Enciendo “hígado” como entraña, como fábrica de
energía, como saco de entrenamiento en el que se reciben los directos o el gancho
de izquierda. El crochet en la mandíbula es el que te noquea, por eso el castigo
al hígado te corta el aire. Te deja a merced de lo que pasa. Enciendo esa
palabra en los neones del miedo, porque veo imposible encajar todo lo que veo.

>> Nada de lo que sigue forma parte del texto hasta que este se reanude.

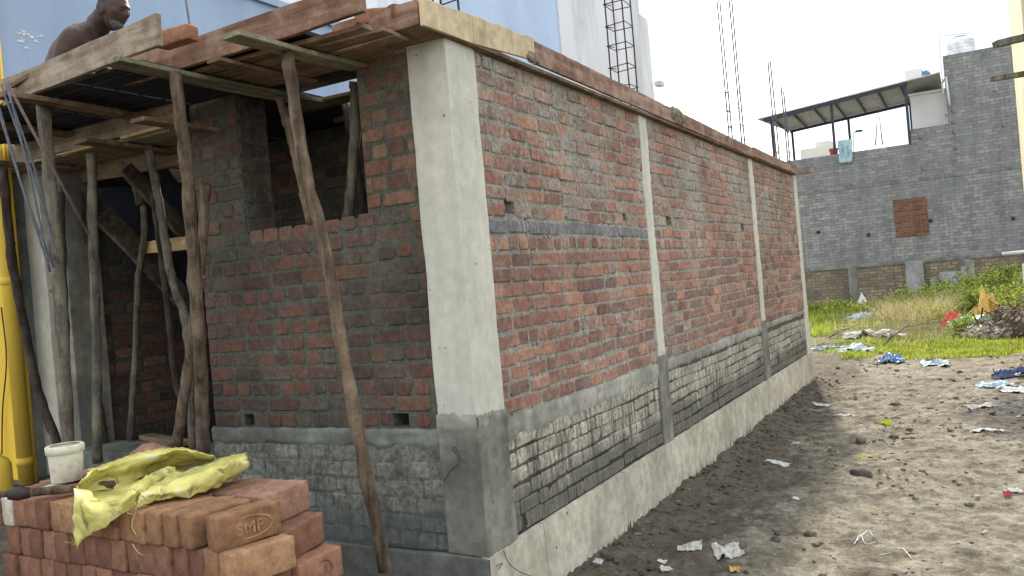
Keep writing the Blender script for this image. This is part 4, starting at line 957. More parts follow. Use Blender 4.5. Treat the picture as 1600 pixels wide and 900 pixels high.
# embossed letters and frog ring on the end brick
fc = bpy.data.curves.new('letters', 'FONT'); fc.body = 'SMF'; fc.size = .052; fc.extrude = .0022; fc.bevel_depth = .0009; fc.space_character = 1.05; fc.align_x = 'CENTER'; fc.align_y = 'CENTER'
tmp = bpy.data.objects.new('tmp', fc); COL.objects.link(tmp); bpy.context.view_layer.update()
me = bpy.data.meshes.new_from_object(tmp.evaluated_get(bpy.context.evaluated_depsgraph_get())); bpy.data.objects.remove(tmp)
ob = link('raised_letters', me, 'clay_tan', SMF); me.materials.clear(); me.materials.append(M['clay_tan'])
ob.matrix_local = Matrix.Translation((.0405, .0, -.004)) @ Matrix.Rotation(R_(90), 4, 'Z') @ Matrix.Rotation(R_(90), 4, 'X')
mb = MB(); mb.tube([(.0385, .077*math.cos(a_), .034*math.sin(a_)-.002) for a_ in [2*math.pi*k/40 for k in range(41)]], .003, 6, cap=False); ob = mb.build('frog_rim', 'clay_tan', SMF, smooth=True)
mb = MB(); mb.tube([(.0385, .05*math.cos(a_), .034*math.sin(a_)-.002) for a_ in [2*math.pi*k/30 for k in range(31)]], .003, 6, cap=False); mb.tube([(.0385, .02*math.cos(a_), .016*math.sin(a_)-.002) for a_ in [2*math.pi*k/20 for k in range(21)]], .003, 6, cap=False); mb.build('frog_rim', 'clay_red', SMF2, smooth=True)
# reddish mound and stones behind, pot, hoe
lump('red_clay_lump', (-1.16, -.98, 1.0), (.17, .12, .2), 'clay_top', 'rounded red clay lump behind the white pot and yellow sack', 'clay lump', 3, .18)
for i, (x, y, s_, la) in enumerate([(18, 772, .09, 'grey rubble stone left of the white pot'), (60, 760, .07, 'small grey rubble stone between yellow pipe and white pot'), (-5, 760, .1, 'grey rubble stone at the picture edge by the yellow jar')]):
    p_ = atY(x, y, -.55); lump('rubble_stone', (p_.x, -.55, .76), (s_*1.3, s_, s_*.7), 'conc_grey', la, 'stone', 20+i, .4)
pc = (-.985, -1.52, 1.163)
pot = empty('white_pot', 'dirty white plastic pot standing on the brick stack', 'pot', pc)
mb = MB(); mb.lathe([(0, .0), (.055, .0), (.058, .004), (.064, .118), (.064, .12), (.067, .12), (.068, .142), (.064, .143), (.061, .12), (.054, .008), (0, .008)], (0, 0, 0), 36)
def potmat():
    t = NT('stained white plastic'); n1 = t.noise(30., 7, .7); n2 = t.noise(9., 6, .6)
    c = t.mix(t.ramp(n1, [(.48, 0.), (.66, .7)]), (.62, .60, .47), (.30, .29, .23)); c = t.mix(t.ramp(n2, [(.45, 0.), (.7, .5)]), c, (.68, .64, .44)); return t.done(c, .6, [(n1, .3, .002)])
mb.build('body', potmat(), pot, smooth=True); 
mb = MB(); mb.lathe([(.0665, .112), (.0705, .113), (.0715, .14), (.066, .145), (.055, .143)], (0, 0, 0), 36); mb.build('rim', potmat(), pot, smooth=True)
hz = empty('hoe', 'worn wooden tool handle with a dark iron socket lying on the bricks', 'hoe', (-.8, -1.78, 1.18))
hp = [Vector(v)-Vector((-.8, -1.78, 1.18)) for v in (atZ(22, 772, 1.195), atZ(95, 765, 1.185), atZ(130, 761, 1.185), atZ(178, 757, 1.185))]
mb = MB(); mb.tube(catmull(hp, 6), .0155, 12, .03); mb.build('handle', 'bark', hz, smooth=True)
a_, b_ = hp[0], hp[1]; d_ = (b_-a_).normalized(); mb = MB(); mb.tube([a_-d_*.02, a_+d_*.01, a_+d_*.05], [.018, .024, .019], 12, .04); mb.build('iron_socket', 'rebar', hz, smooth=True)
mb = MB(); mb.tube([a_-d_*.02+Vector((0, 0, .004)), a_-d_*.12+Vector((0, 0, -.004)), a_-d_*.22+Vector((0, -.02, -.01))], [.012, .012, .01], 8); mb.build('iron_tang', 'bark', hz, smooth=True)

# ------------------------------------------------------------------ yellow sack
def grid_surface(rows, nu, nv, seed, amp):
    R2 = [catmull(r, nu) for r in rows]; colsn = len(R2[0]); out = []
    cols_ = [catmull([r[i] for r in R2], nv) for i in range(colsn)]
    n = len(cols_[0]); V = []; F = []
    for j in range(n):
        for i in range(colsn):
            p = cols_[i][j]; q = p*13
            w = Vector((mnoise.fractal(q+Vector((seed, 0, 0)), 1, 2, 3), mnoise.fractal(q+Vector((0, seed, 3)), 1, 2, 3), mnoise.fractal(q*1.2+Vector((0, 9, seed)), 1, 2, 4)))*amp
            rdg = (1-abs(mnoise.noise(q*1.1+Vector((4, seed, 0)))))**3*amp*.9
            V.append(p+w+Vector((0, -.2, .6))*rdg)
    for j in range(n-1):
        for i in range(colsn-1): a = j*colsn+i; F.append((a, a+1, a+colsn+1, a+colsn))
    return V, F
def g_(lst):
    out = []
    for x, y, k, v in lst: out.append(atY(x, y, v) if k == 'y' else atZ(x, y, v))
    return out
A_ = [g_([(122, 775, 'z', 1.175), (160, 768, 'z', 1.17), (205, 756, 'z', 1.17), (245, 738, 'z', 1.175), (290, 730, 'z', 1.18), (334, 728, 'z', 1.18)]),
      g_([(121, 764, 'z', 1.205), (158, 752, 'z', 1.20), (203, 742, 'z', 1.20), (243, 726, 'z', 1.21), (286, 718, 'z', 1.22), (334, 722, 'z', 1.20)]),
      g_([(127, 752, 'z', 1.24), (160, 740, 'z', 1.235), (200, 729, 'z', 1.24), (242, 717, 'z', 1.25), (280, 710, 'z', 1.25), (334, 716, 'z', 1.235)]),
      g_([(140, 738, 'z', 1.25), (172, 724, 'z', 1.26), (212, 711, 'z', 1.265), (250, 703, 'z', 1.27), (290, 703, 'z', 1.265), (330, 712, 'z', 1.24)]),
      g_([(150, 735, 'z', 1.18), (182, 722, 'z', 1.18), (218, 712, 'z', 1.18), (256, 706, 'z', 1.18), (296, 707, 'z', 1.18), (336, 716, 'z', 1.18)])]
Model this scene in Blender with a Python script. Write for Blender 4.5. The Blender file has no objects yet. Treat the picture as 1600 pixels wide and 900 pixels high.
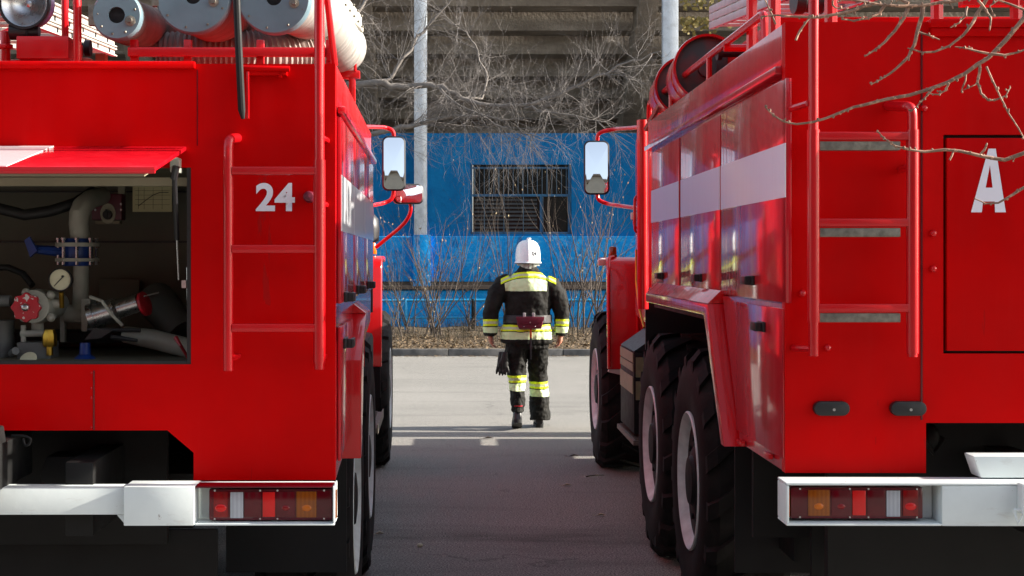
import bpy, math, random
from mathutils import Vector, Matrix, noise as mnoise
R = math.radians
sc = bpy.context.scene
COL = sc.collection
F, CZ, VX, HY = 2400.0, 1.68, 700.0, 405.0

# ------------------------------------------------------------------ helpers
def P(px, py, d, vp=VX):
    """point at distance d seen at that place of the photograph"""
    return Vector(((px-vp)/F*d, d, CZ-(py-HY)/F*d))

class MB:
    """collects shapes into one mesh"""
    def __init__(s): s.v = []; s.f = []; s.marks = []
    def add(s, vs, fs):
        o = len(s.v); s.marks.append((o, len(s.f))); s.v += [tuple(v) for v in vs]; s.f += [tuple(i+o for i in f) for f in fs]
        return s
    def box(s, x0, x1, y0, y1, z0, z1):
        x0, x1 = sorted((x0, x1)); y0, y1 = sorted((y0, y1)); z0, z1 = sorted((z0, z1))
        vs = [(x0,y0,z0),(x1,y0,z0),(x1,y1,z0),(x0,y1,z0),(x0,y0,z1),(x1,y0,z1),(x1,y1,z1),(x0,y1,z1)]
        return s.add(vs, [(0,3,2,1),(4,5,6,7),(0,1,5,4),(1,2,6,5),(2,3,7,6),(3,0,4,7)])
    def prism(s, poly, axis, a, b):
        """poly of 2D points, extruded along axis from a to b (x: poly=(y,z); y: poly=(x,z); z: poly=(x,y))"""
        def m(p, t):
            return {'x': (t, p[0], p[1]), 'y': (p[0], t, p[1]), 'z': (p[0], p[1], t)}[axis]
        n = len(poly)
        vs = [m(p, a) for p in poly]+[m(p, b) for p in poly]
        fs = [tuple(range(n))[::-1], tuple(range(n, 2*n))]
        fs += [(i, (i+1) % n, (i+1) % n+n, i+n) for i in range(n)]
        return s.add(vs, fs)
    def tube(s, pts, r, n=8, caps=True, flat=None):
        pts = [Vector(p) for p in pts]
        if not hasattr(r, '__len__'): r = [r]*len(pts)
        t0 = (pts[1]-pts[0]).normalized()
        up = Vector((0,0,1)) if abs(t0.z) < .9 else Vector((1,0,0))
        u = t0.cross(up).normalized()
        vs = []; fs = []
        for i, p in enumerate(pts):
            if i == 0: t = pts[1]-pts[0]
            elif i == len(pts)-1: t = pts[-1]-pts[-2]
            else: t = (pts[i+1]-pts[i]).normalized()+(pts[i]-pts[i-1]).normalized()
            if t.length < 1e-9: t = t0
            t.normalize()
            u = (u-t*u.dot(t))
            if u.length < 1e-6: u = t.orthogonal()
            u.normalize(); w = t.cross(u)
            for k in range(n):
                a = 2*math.pi*k/n
                vs.append(p+(u*math.cos(a)+w*math.sin(a))*r[i])
        for i in range(len(pts)-1):
            for k in range(n):
                k2 = (k+1) % n
                fs.append((i*n+k, i*n+k2, (i+1)*n+k2, (i+1)*n+k))
        if caps:
            fs.append(tuple(range(n))[::-1]); fs.append(tuple((len(pts)-1)*n+k for k in range(n)))
        return s.add(vs, fs)
    def lathe(s, prof, o, ax, n=32, caps=True):
        """prof: (radius, offset along ax)"""
        o = Vector(o); ax = Vector(ax).normalized(); u = ax.orthogonal().normalized(); w = ax.cross(u)
        vs = []; fs = []
        for r, h in prof:
            for k in range(n):
                a = 2*math.pi*k/n
                vs.append(o+ax*h+(u*math.cos(a)+w*math.sin(a))*max(r, 1e-4))
        for i in range(len(prof)-1):
            for k in range(n):
                k2 = (k+1) % n
                fs.append((i*n+k, i*n+k2, (i+1)*n+k2, (i+1)*n+k))
        if caps and prof[0][0] > 1e-3: fs.append(tuple(range(n))[::-1])
        if caps and prof[-1][0] > 1e-3: fs.append(tuple((len(prof)-1)*n+k for k in range(n)))
        return s.add(vs, fs)
    def ball(s, c, rx, ry=None, rz=None, n=12, m=8):
        ry = ry or rx; rz = rz or rx
        vs = []; fs = []
        for i in range(m+1):
            t = math.pi*i/m
            for k in range(n):
                a = 2*math.pi*k/n
                vs.append((c[0]+rx*max(math.sin(t),1e-3)*math.cos(a), c[1]+ry*max(math.sin(t),1e-3)*math.sin(a), c[2]+rz*math.cos(t)))
        for i in range(m):
            for k in range(n):
                k2 = (k+1) % n
                fs.append((i*n+k, (i+1)*n+k, (i+1)*n+k2, i*n+k2))
        return s.add(vs, fs)
    def loft(s, rings, n=24, caps=True):
        """rings: (centre, u vector, w vector) ellipses"""
        vs = []; fs = []
        for c, u, w in rings:
            c = Vector(c); u = Vector(u); w = Vector(w)
            for k in range(n):
                a = 2*math.pi*k/n
                vs.append(c+u*math.cos(a)+w*math.sin(a))
        for i in range(len(rings)-1):
            for k in range(n):
                k2 = (k+1) % n
                fs.append((i*n+k, i*n+k2, (i+1)*n+k2, (i+1)*n+k))
        if caps:
            fs.append(tuple(range(n))[::-1]); fs.append(tuple((len(rings)-1)*n+k for k in range(n)))
        return s.add(vs, fs)
    def obox(s, c, ux, uy, uz):
        """box at centre c with half vectors"""
        c = Vector(c); ux = Vector(ux); uy = Vector(uy); uz = Vector(uz)
        vs = [c+ux*a+uy*b+uz*e for e in (-1,1) for a, b in ((-1,-1),(1,-1),(1,1),(-1,1))]
        return s.add(vs, [(0,3,2,1),(4,5,6,7),(0,1,5,4),(1,2,6,5),(2,3,7,6),(3,0,4,7)])
    def pieces(s):
        out = []
        for i, (v0, f0) in enumerate(s.marks):
            v1, f1 = s.marks[i+1] if i+1 < len(s.marks) else (len(s.v), len(s.f))
            m = MB(); m.add(s.v[v0:v1], [tuple(k-v0 for k in f) for f in s.f[f0:f1]]); out.append(m)
        return out
    def build(s, name, mat, parent=None, off=(0,0,0), smooth=35, bevel=0, seg=2, **props):
        me = bpy.data.meshes.new(name)
        me.from_pydata([(v[0]-off[0], v[1]-off[1], v[2]-off[2]) for v in s.v], [], s.f)
        if mat: me.materials.append(mat)
        import bmesh
        bm = bmesh.new(); bm.from_mesh(me)
        bmesh.ops.recalc_face_normals(bm, faces=bm.faces)
        if bevel:
            ed = [e for e in bm.edges if len(e.link_faces) == 2 and e.calc_face_angle(0) > R(35)]
            bmesh.ops.bevel(bm, geom=ed, offset=bevel, segments=seg, affect='EDGES', profile=.6, clamp_overlap=True)
        bm.to_mesh(me); bm.free()
        if smooth:
            me.polygons.foreach_set('use_smooth', [True]*len(me.polygons))
            me.set_sharp_from_angle(angle=R(smooth))
        me.update()
        o = bpy.data.objects.new(name, me); COL.objects.link(o)
        if parent: o.parent = parent
        for k, v in props.items(): o[k] = v
        return o

def empty(name, loc=(0,0,0), rz=0, **props):
    o = bpy.data.objects.new(name, None); COL.objects.link(o)
    o.location = loc; o.rotation_euler = (0,0,rz); o.empty_display_size = .2
    for k, v in props.items(): o[k] = v
    return o

def instance(src, parent, M=None):
    o = src.copy(); COL.objects.link(o); o.parent = parent
    if M is not None: o.matrix_basis = M
    return o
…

Veo, veo. Una cosita que empieza a asustarme si no alcanzas a tener la
sensibilidad necesaria. No te pido que alcances un grado de maestría contra lo
injusto, no hace falta un doctorado en empatía. Pero necesito que me entiendas
como sé que me entiendes. Que me entiendas sin entender las palabras que te
digo. Esa cosa que nos pasa los viernes. Ya sé que, en cierto modo, has desistido
de entenderme y eso es el fin y el principio de todo esto. No entender nada
para sentirlo todo, cocerlo en el hígado, deshacerlo en la entraña. Hacer de lo
que te cuento algo irracional, pero entrañable. Algo que pueda transformarse en
puro ser tú. Me gusta tanto que me digas que no entiendes por qué te gusta lo
que digo, como me gusta que digas: “vaya, lo de Rafa, este ratito de calma”. Me
lo dijo un compañero este lunes bajo el sol de la Plaza del Cid, uno de
sensibilidad máxima, uno como tú, que se permite en la mañana de los viernes un
vermú monólogo que se pega al hígado como si nada.
Y todo esto porque llevo en las entrañas la puñalada
del sábado. Ese golpe fatal que se estrelló en un pecho, que brotó de una mano
armada, que se enfundó en un duelo de disputa exagerada, pero una desgracia que
se me clava en lo profundo, en el hígado mismo, en el sufrir nivel máximo de
toda escala, porque esa puñalada la sufrimos todos, pero también todos la
asestamos. Esa, y no solo esa, sino todas, todas las puñaladas en todos los
pechos y todas las espaldas, todos los cohetes, todas las piedras que puedan
llover contra el cielo. Todos los golpes, todo el daño y el dolor es cosa
nuestra. De todos los que miramos y encendemos el hígado con nuestra inseguridad,
por nuestra angustia, en nuestra forma de dibujar las caras. Tal vez no me
entiendas y puede que no compartas lo que digo, pero me basta con saber que la
música te suena y que estos minutos te acompañan y te calman.